Retype the data that follows line by line, exactly, and leave its pictures out.
═════ Source material ═════
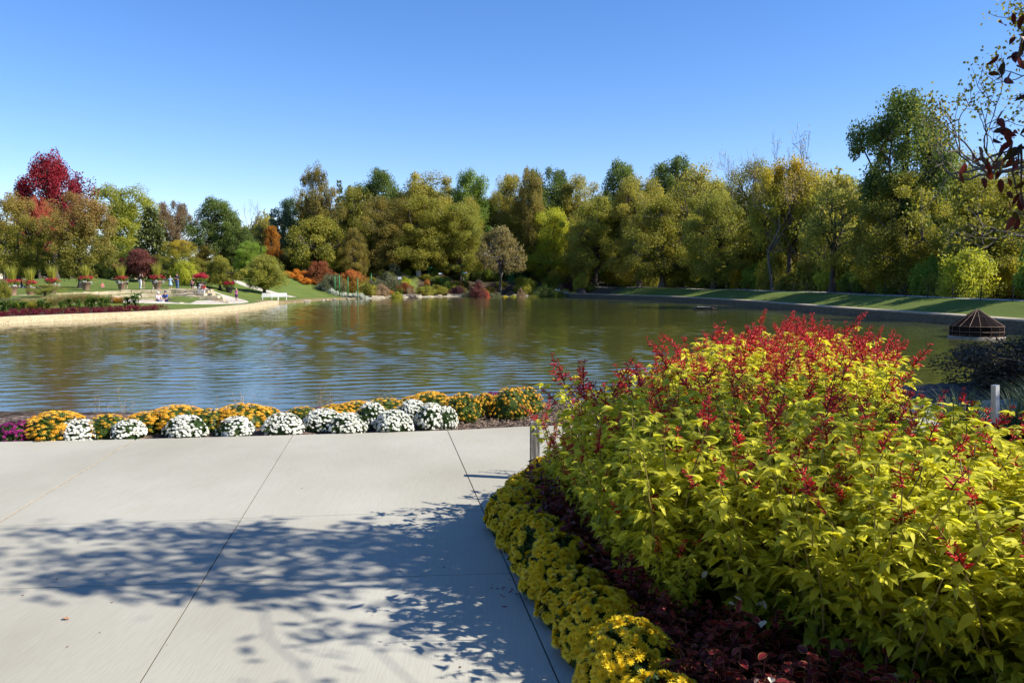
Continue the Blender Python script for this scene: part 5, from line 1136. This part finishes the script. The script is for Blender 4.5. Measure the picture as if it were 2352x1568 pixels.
# dark red coleus between the sage and the yellow mounds
CLV, CLF, CLE = leaf_template([0, .1, .22, .36, .5, .64, .78, .9, 1.0], [.05, .46, .58, .74, .64, .62, .42, .28, .02], .25, .10, .12)
M_COL = LEAF('coleus_leaves', (.05, .005, .007), (.24, .018, .026), trans=.25, rough=.45, edgecol=(.50, .24, .09), edgeband=(.80, .97), tgain=1.5)
M_COLSTEM = SOLID('coleus_stem', (.06, .012, .018), (.1, .03, .03), 8, .6)
def coleus(seed):
    rng = np.random.default_rng(seed); g, st = MB(), MB(); o_, m_, t_ = [], [], []
    for i in range(26):
        an = rng.uniform(0, 6.283); r_ = .19 * rng.random() ** .5; h = .33 * (1 - .45 * (r_ / .19) ** 2) * rng.uniform(.8, 1.08); b = np.array([r_ * math.cos(an), r_ * math.sin(an), h]); st.tube([b * [.25, .25, 0], b * [.7, .7, .5], b], [.005, .004, .003], 5)
        ta = rng.uniform(0, 6)
        for lv in range(5):
            q = b * [1 - .08 * lv, 1 - .08 * lv, 1] - [0, 0, .035 * lv]
            for sd_ in (0, 3.1416):
                la = ta + sd_ + rng.normal() * .2; d = np.array([math.cos(la), math.sin(la), rng.uniform(-.2, .5)]); o_.append(q); m_.append(frames(d[None], (np.array([0, 0, 1.]) + rng.normal(size=3) * .3)[None])[0] * (.030 + .006 * lv) * rng.uniform(.8, 1.3)); t_.append(rng.random())
            ta += 1.57
    g.scatter(CLV, CLF, np.array(m_), np.array(o_), np.array(t_), edge=CLE); return st.mesh('stems', M_COLSTEM), g.mesh('foliage', M_COL)
CO = [coleus(i) for i in range(4)]
rng = np.random.default_rng(23); cpts = []
for y in np.arange(1.55, 6.3, .21):
    x0 = E(y) + .31; x1 = max(x0 + .2, float(np.interp(y, [1.5, 2.35, 3.1, 3.9, 4.35, 4.75, 5.2, 5.6, 6.2, 7], [1.7, 1.38, .84, .55, .46, .5, .7, 1.1, 1.5, 1.8])) - .02)
    for x in np.arange(x0, x1, .22): cpts.append((x + rng.uniform(-.05, .05), y + rng.uniform(-.05, .05)))
for i, (x, y) in enumerate(cpts):
    a, b = CO[i % 4]; s = rng.uniform(.85, 1.12); e = empty('coleus_plant', (x, y, patio_z(y) + .03), rng.uniform(0, 6), (s, s, s)); meshobj('stems', a, e); meshobj('foliage', b, e)
    tag(e, 'dark maroon coleus with tan leaf edges in the band between sage and yellow mounds', 'coleus', 'coleus band in the bed')
M_DRY = LEAF('dried_pale_leaf', (.50, .46, .36), (.72, .69, .60), trans=.25)
g = MB(); v = np.array([(0, 0, 0), (.3, .3, .12), (.34, .6, .2), (0, 1, .1), (-.34, .6, .24), (-.3, .3, .1), (0, .5, -.04)]); g.add(v, [[[0, 1, 2, 6], [6, 2, 3, 4], [0, 6, 4, 5]]]); DRY = g.mesh('dried_leaf', M_DRY)
n = 0
while n < 24:
    y = rng.uniform(1.9, 3.7); x = rng.uniform(E(y) + .35, float(np.interp(y, [1.5, 2.35, 3.1, 3.9], [1.75, 1.5, 1.05, .72]))); o = meshobj('dried_leaf', DRY); o.location = (x, y, patio_z(y) + .03 + rng.uniform(.29, .35)); o.rotation_euler = (rng.uniform(-.6, .9), rng.uniform(-.6, .6), rng.uniform(0, 6)); s = rng.uniform(.03, .05); o.scale = (s, s, s); n += 1
    tag(o, 'pale dried leaf caught on top of the maroon coleus', 'leaf', 'dried leaves on the coleus')

# chrysanthemum mounds
def bloom_template(rows, n, rad, cup):
    v, f, e = [], [], []
    for k, (L, el) in enumerate(rows):
        for i in range(n):
            a = (i + .5 * (k % 2)) / n * 6.283; c_, s_ = math.cos(a), math.sin(a); w_ = L * 3.8 / n; b = len(v); r0 = .12 * rad
            for rr, ww in ((r0, .5 * w_), (r0 + L * .6, w_), (r0 + L, .45 * w_)):
                x_ = rr * math.cos(el); z_ = cup * k + rr * math.sin(el)
                v += [(x_ * c_ - ww / 2 * -s_, x_ * s_ - ww / 2 * c_, z_), (x_ * c_ + ww / 2 * -s_, x_ * s_ + ww / 2 * c_, z_)]; e += [1 if rr == r0 else 0] * 2
            f += [[b, b + 1, b + 3, b + 2], [b + 2, b + 3, b + 5, b + 4]]
    return np.array(v), [np.array(f)], np.array(e, float)
def mound(seed, r, h, nb, bsz, BT, mleaf, mbloom, lsz=.03, patch=.0, nl=900, low=.05, lift=.0):
    rng = np.random.default_rng(seed); lf, bl = MB(), MB()
    def dome(n, lo, sc):
        z = lo + (1 - lo) * rng.random(n); an = rng.uniform(0, 6.283, n); rho = np.sqrt(np.clip(1 - z ** 2.2, 0, 1)) * .92 + .08; rho = rho * (1 - .18 * (z < .18))
        bump = 1 + .07 * np.sin(3 * an + seed) + .05 * np.sin(5 * an + 2 * seed)
        p = np.stack([rho * np.cos(an) * r * bump, rho * np.sin(an) * r * bump, z * h], -1) * sc; nrm = norm(np.stack([np.cos(an) * rho, np.sin(an) * rho, z * 1.1 + .12], -1)); return p, nrm, an, z
    p, n_, an, z = dome(nl, 0, 1); p *= rng.uniform(.72, .99, (nl, 1)); d = n_ * .8 + rng.normal(size=(nl, 3)) * .7; f = frames(d, n_ + rng.normal(size=(nl, 3)) * .6)
    lf.scatter(LQ, LQF, f * (lsz * rng.uniform(.7, 1.3, nl))[:, None, None], p, rng.random(nl))
    lf.lathe([(r * .85, 0), (r * .86, h * .3), (r * .72, h * .65), (r * .4, h * .86), (0, h * .9)], 14, tint=0)
    p, n_, an, z = dome(nb, low, 1.0)
    if patch:                                      # bare green patches between flushes of bloom
        keep = (np.sin(2.3 * an + seed * 1.7) + np.sin(5 * z + seed) * .8 + rng.normal(size=nb) * .45) > (-1.2 + patch); keep |= z > .8
        p, n_ = p[keep], n_[keep]
    nb = len(p); ax = n_ + rng.normal(size=(nb, 3)) * .22; f = frames(np.cross(ax, rng.normal(size=(nb, 3))), ax)
    bl.scatter(BT[0], BT[1], f * (bsz * rng.uniform(.75, 1.2, nb))[:, None, None], p + n_ * (.006 + lift), rng.random(nb), edge=BT[2])
    return lf.mesh('foliage', mleaf), bl.mesh('blooms', mbloom)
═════
** Solution for this problem **
Continue the Blender Python script for this scene: part 5, from line 1136. This part finishes the script. The script is for Blender 4.5. Measure the picture as if it were 2352x1568 pixels.
# dark red coleus between the sage and the yellow mounds
CLV, CLF, CLE = leaf_template([0, .1, .22, .36, .5, .64, .78, .9, 1.0], [.05, .46, .58, .74, .64, .62, .42, .28, .02], .25, .10, .12)
M_COL = LEAF('coleus_leaves', (.05, .005, .007), (.24, .018, .026), trans=.25, rough=.45, edgecol=(.50, .24, .09), edgeband=(.80, .97), tgain=1.5)
M_COLSTEM = SOLID('coleus_stem', (.06, .012, .018), (.1, .03, .03), 8, .6)
def coleus(seed):
    rng = np.random.default_rng(seed); g, st = MB(), MB(); o_, m_, t_ = [], [], []
    for i in range(26):
        an = rng.uniform(0, 6.283); r_ = .19 * rng.random() ** .5; h = .33 * (1 - .45 * (r_ / .19) ** 2) * rng.uniform(.8, 1.08); b = np.array([r_ * math.cos(an), r_ * math.sin(an), h]); st.tube([b * [.25, .25, 0], b * [.7, .7, .5], b], [.005, .004, .003], 5)
        ta = rng.uniform(0, 6)
        for lv in range(5):
            q = b * [1 - .08 * lv, 1 - .08 * lv, 1] - [0, 0, .035 * lv]
            for sd_ in (0, 3.1416):
                la = ta + sd_ + rng.normal() * .2; d = np.array([math.cos(la), math.sin(la), rng.uniform(-.2, .5)]); o_.append(q); m_.append(frames(d[None], (np.array([0, 0, 1.]) + rng.normal(size=3) * .3)[None])[0] * (.030 + .006 * lv) * rng.uniform(.8, 1.3)); t_.append(rng.random())
            ta += 1.57
    g.scatter(CLV, CLF, np.array(m_), np.array(o_), np.array(t_), edge=CLE); return st.mesh('stems', M_COLSTEM), g.mesh('foliage', M_COL)
CO = [coleus(i) for i in range(4)]
rng = np.random.default_rng(23); cpts = []
for y in np.arange(1.55, 6.3, .21):
    x0 = E(y) + .31; x1 = max(x0 + .2, float(np.interp(y, [1.5, 2.35, 3.1, 3.9, 4.35, 4.75, 5.2, 5.6, 6.2, 7], [1.7, 1.38, .84, .55, .46, .5, .7, 1.1, 1.5, 1.8])) - .02)
    for x in np.arange(x0, x1, .22): cpts.append((x + rng.uniform(-.05, .05), y + rng.uniform(-.05, .05)))
for i, (x, y) in enumerate(cpts):
    a, b = CO[i % 4]; s = rng.uniform(.85, 1.12); e = empty('coleus_plant', (x, y, patio_z(y) + .03), rng.uniform(0, 6), (s, s, s)); meshobj('stems', a, e); meshobj('foliage', b, e)
    tag(e, 'dark maroon coleus with tan leaf edges in the band between sage and yellow mounds', 'coleus', 'coleus band in the bed')
M_DRY = LEAF('dried_pale_leaf', (.50, .46, .36), (.72, .69, .60), trans=.25)
g = MB(); v = np.array([(0, 0, 0), (.3, .3, .12), (.34, .6, .2), (0, 1, .1), (-.34, .6, .24), (-.3, .3, .1), (0, .5, -.04)]); g.add(v, [[[0, 1, 2, 6], [6, 2, 3, 4], [0, 6, 4, 5]]]); DRY = g.mesh('dried_leaf', M_DRY)
n = 0
while n < 24:
    y = rng.uniform(1.9, 3.7); x = rng.uniform(E(y) + .35, float(np.interp(y, [1.5, 2.35, 3.1, 3.9], [1.75, 1.5, 1.05, .72]))); o = meshobj('dried_leaf', DRY); o.location = (x, y, patio_z(y) + .03 + rng.uniform(.29, .35)); o.rotation_euler = (rng.uniform(-.6, .9), rng.uniform(-.6, .6), rng.uniform(0, 6)); s = rng.uniform(.03, .05); o.scale = (s, s, s); n += 1
    tag(o, 'pale dried leaf caught on top of the maroon coleus', 'leaf', 'dried leaves on the coleus')

# chrysanthemum mounds
def bloom_template(rows, n, rad, cup):
    v, f, e = [], [], []
    for k, (L, el) in enumerate(rows):
        for i in range(n):
            a = (i + .5 * (k % 2)) / n * 6.283; c_, s_ = math.cos(a), math.sin(a); w_ = L * 3.8 / n; b = len(v); r0 = .12 * rad
            for rr, ww in ((r0, .5 * w_), (r0 + L * .6, w_), (r0 + L, .45 * w_)):
                x_ = rr * math.cos(el); z_ = cup * k + rr * math.sin(el)
                v += [(x_ * c_ - ww / 2 * -s_, x_ * s_ - ww / 2 * c_, z_), (x_ * c_ + ww / 2 * -s_, x_ * s_ + ww / 2 * c_, z_)]; e += [1 if rr == r0 else 0] * 2
            f += [[b, b + 1, b + 3, b + 2], [b + 2, b + 3, b + 5, b + 4]]
    return np.array(v), [np.array(f)], np.array(e, float)
def mound(seed, r, h, nb, bsz, BT, mleaf, mbloom, lsz=.03, patch=.0, nl=900, low=.05, lift=.0):
    rng = np.random.default_rng(seed); lf, bl = MB(), MB()
    def dome(n, lo, sc):
        z = lo + (1 - lo) * rng.random(n); an = rng.uniform(0, 6.283, n); rho = np.sqrt(np.clip(1 - z ** 2.2, 0, 1)) * .92 + .08; rho = rho * (1 - .18 * (z < .18))
        bump = 1 + .07 * np.sin(3 * an + seed) + .05 * np.sin(5 * an + 2 * seed)
        p = np.stack([rho * np.cos(an) * r * bump, rho * np.sin(an) * r * bump, z * h], -1) * sc; nrm = norm(np.stack([np.cos(an) * rho, np.sin(an) * rho, z * 1.1 + .12], -1)); return p, nrm, an, z
    p, n_, an, z = dome(nl, 0, 1); p *= rng.uniform(.72, .99, (nl, 1)); d = n_ * .8 + rng.normal(size=(nl, 3)) * .7; f = frames(d, n_ + rng.normal(size=(nl, 3)) * .6)
    lf.scatter(LQ, LQF, f * (lsz * rng.uniform(.7, 1.3, nl))[:, None, None], p, rng.random(nl))
    lf.lathe([(r * .85, 0), (r * .86, h * .3), (r * .72, h * .65), (r * .4, h * .86), (0, h * .9)], 14, tint=0)
    p, n_, an, z = dome(nb, low, 1.0)
    if patch:                                      # bare green patches between flushes of bloom
        keep = (np.sin(2.3 * an + seed * 1.7) + np.sin(5 * z + seed) * .8 + rng.normal(size=nb) * .45) > (-1.2 + patch); keep |= z > .8
        p, n_ = p[keep], n_[keep]
    nb = len(p); ax = n_ + rng.normal(size=(nb, 3)) * .22; f = frames(np.cross(ax, rng.normal(size=(nb, 3))), ax)
    bl.scatter(BT[0], BT[1], f * (bsz * rng.uniform(.75, 1.2, nb))[:, None, None], p + n_ * (.006 + lift), rng.random(nb), edge=BT[2])
    return lf.mesh('foliage', mleaf), bl.mesh('blooms', mbloom)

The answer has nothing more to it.